Pierre Otis : Danser avec les loups
Pierre Otis est un travailleur acharné, un infatigable coloriste et un fou de la peinture. De la sienne comme de celle des autres.
On ne peut que se laisser convaincre par l’ardeur d’un peintre comme Pierre Otis, par son désir de peindre et l’amour qu’il a pour cet art "qui nous prend par les yeux", comme il le dit si bien. C’est ce dont témoigne la production de la dernière année présentée en solo chez Rouje, une vingtaine de tableaux où l’artiste poursuit ses recherches entamées depuis près de 10 ans. Installé à Québec après un long séjour dans la métropole, Pierre Otis a trouvé une communauté d’artistes solidaire et stimulante. Nous l’avons rencontré dans son atelier de la rue du Pont où ont défilé ses dizaines de tableaux, qu’on peut voir pendant quelque temps sur les cimaises de la galerie de la rue Saint-Joseph. Ce sont des tableaux circulaires pour la plupart, des tondo – de grands cercles et de plus petits, de magnifiques supports d’ailleurs – où l’on retrouve les motifs de prédilection de Pierre Otis. On reconnaît son "style", sa "signature", pour reprendre les mots mêmes du peintre. D’un tableau à l’autre, on retrouve des formes organiques, des bleus, des verts, des rouges, des jaunes entremêlés; des formes se rapprochant du monde végétal. "Comme le feu, explique l’artiste, c’est toujours la même chose, mais ce n’est jamais pareil."

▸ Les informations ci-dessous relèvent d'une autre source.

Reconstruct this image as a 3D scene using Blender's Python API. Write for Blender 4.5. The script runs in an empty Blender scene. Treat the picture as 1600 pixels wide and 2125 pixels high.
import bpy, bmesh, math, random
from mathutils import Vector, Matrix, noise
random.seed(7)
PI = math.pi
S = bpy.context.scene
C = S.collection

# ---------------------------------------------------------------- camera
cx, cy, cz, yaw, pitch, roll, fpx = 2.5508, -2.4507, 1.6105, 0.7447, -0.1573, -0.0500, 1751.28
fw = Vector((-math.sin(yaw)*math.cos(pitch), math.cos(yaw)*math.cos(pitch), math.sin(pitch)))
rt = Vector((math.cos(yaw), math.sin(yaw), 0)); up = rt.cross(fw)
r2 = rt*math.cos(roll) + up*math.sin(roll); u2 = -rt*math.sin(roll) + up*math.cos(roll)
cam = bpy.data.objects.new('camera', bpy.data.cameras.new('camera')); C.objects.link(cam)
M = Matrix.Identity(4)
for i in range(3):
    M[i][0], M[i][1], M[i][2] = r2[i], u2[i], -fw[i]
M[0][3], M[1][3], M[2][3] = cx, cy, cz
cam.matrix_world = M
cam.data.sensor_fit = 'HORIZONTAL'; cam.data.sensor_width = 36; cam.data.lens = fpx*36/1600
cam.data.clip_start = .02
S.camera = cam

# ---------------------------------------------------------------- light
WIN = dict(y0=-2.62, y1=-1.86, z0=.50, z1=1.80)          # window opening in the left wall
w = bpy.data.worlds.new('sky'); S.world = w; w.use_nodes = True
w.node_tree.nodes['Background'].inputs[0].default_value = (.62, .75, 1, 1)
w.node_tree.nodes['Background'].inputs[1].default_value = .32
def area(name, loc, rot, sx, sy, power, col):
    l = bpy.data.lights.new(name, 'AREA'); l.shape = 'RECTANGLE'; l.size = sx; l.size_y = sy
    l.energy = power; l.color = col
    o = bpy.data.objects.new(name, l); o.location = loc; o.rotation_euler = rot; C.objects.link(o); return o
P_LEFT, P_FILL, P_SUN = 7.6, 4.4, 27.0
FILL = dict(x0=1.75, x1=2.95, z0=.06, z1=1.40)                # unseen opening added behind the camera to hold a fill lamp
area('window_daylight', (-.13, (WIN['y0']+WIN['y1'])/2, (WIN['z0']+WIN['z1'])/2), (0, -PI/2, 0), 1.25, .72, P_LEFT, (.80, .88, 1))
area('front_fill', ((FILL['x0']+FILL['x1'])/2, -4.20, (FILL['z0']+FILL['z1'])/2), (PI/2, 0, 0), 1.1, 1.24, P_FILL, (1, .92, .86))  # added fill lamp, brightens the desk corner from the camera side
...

Depuis des années, en effet, Pierre Otis peint des tableaux qui font partie d’une même famille. Ils sont tous frères et sœurs: cela ne fait pas de doute. D’ailleurs, quand on lui demande s’il n’a pas l’impression de faire toujours plus ou moins le même tableau, son explication s’avère des plus convaincantes: "Pour moi, peindre est une recherche. Et je veux la pousser toujours plus loin. À chaque tableau, je découvre quelque chose de nouveau." Il n’est pas le seul à envisager la peinture ainsi, bien des peintres se reconnaîtront. Bien d’autres l’ont fait avant lui aussi, explorant pendant des années d’infimes paramètres de la peinture. Qu’on pense seulement à certains peintres plasticiens dont les tableaux se ressemblent étonnamment et où se rejoue, le temps d’un tableau, dans une variation de tonalités ou dans l’ajout d’une ligne, le destin même de la peinture! Les tableaux de Pierre Otis, où la couleur est appliquée avec soin et précision – d’une manière presque léchée -, rappellent la peinture de certains plasticiens, et cela sans compter que Pierre Otis a exclu depuis longtemps toute référence à l’objet, voguant davantage dans l’univers du paysage mental.
En prenant le temps d’apprécier ses tableaux ronds comme des lunes, on distingue les subtilités des coloris, l’effet des couleurs à l’huile que le peintre a concoctées avec soin. Et c’est ainsi qu’apparaît avec évidence l’effet singulier que font les bleus et les verts, l’agitation d’un rouge, l’affirmation d’un trait noir. Si là, il y a trop de mouvement, ici, les formes et les couleurs laissent la place à plus de plénitude: "Le choix des couleurs, c’est ce qui donne l’émotion. La ligne, c’est le vouloir, la volonté." À entendre Pierre Otis parler du choix judicieux de sa palette, du sens d’un bleu et de l’effet d’un rouge, la part transhistorique de la peinture se révèle. Peindre est une activité ancienne, cela apparaît tout à coup avec évidence devant ses tableaux. Cela nous rappelle ainsi que négocier les rapports entre la couleur et la ligne puise dans des siècles de connaissances.
Quand on lui demande où il s’en va ainsi, Pierre Otis répond sans hésiter: "Vers la multiplication! Pourquoi j’arrêterais? Ça coule de source! Je vais faire ça toute ma vie." Pierre Otis connaît ses déclencheurs, sa façon de fonctionner. Il s’est regardé travailler et peut en parler avec justesse: "Le tableau m’appelle. Quand il ne m’appelle plus, c’est parce qu’il est terminé", explique-t-il encore. Sur sa manière de peindre, il précisera: "C’est tout en retenue, ce sont des dérapages contrôlés."
Il préfère évoquer des choses, travailler dans la suggestion, à l’instar de la musique qui accompagne son travail, celle de Mozart notamment. Encore là, il est plus question de suggestion que d’illustration ou de description. La peinture, c’est une question de désir, d’élan, soit. Mais davantage, il y a tant de temps inscrit dans chacun des tableaux de cette production abondante et rigoureusement réalisée qu’elle invite à ce qu’on s’y arrête sérieusement pour en découvrir les qualités.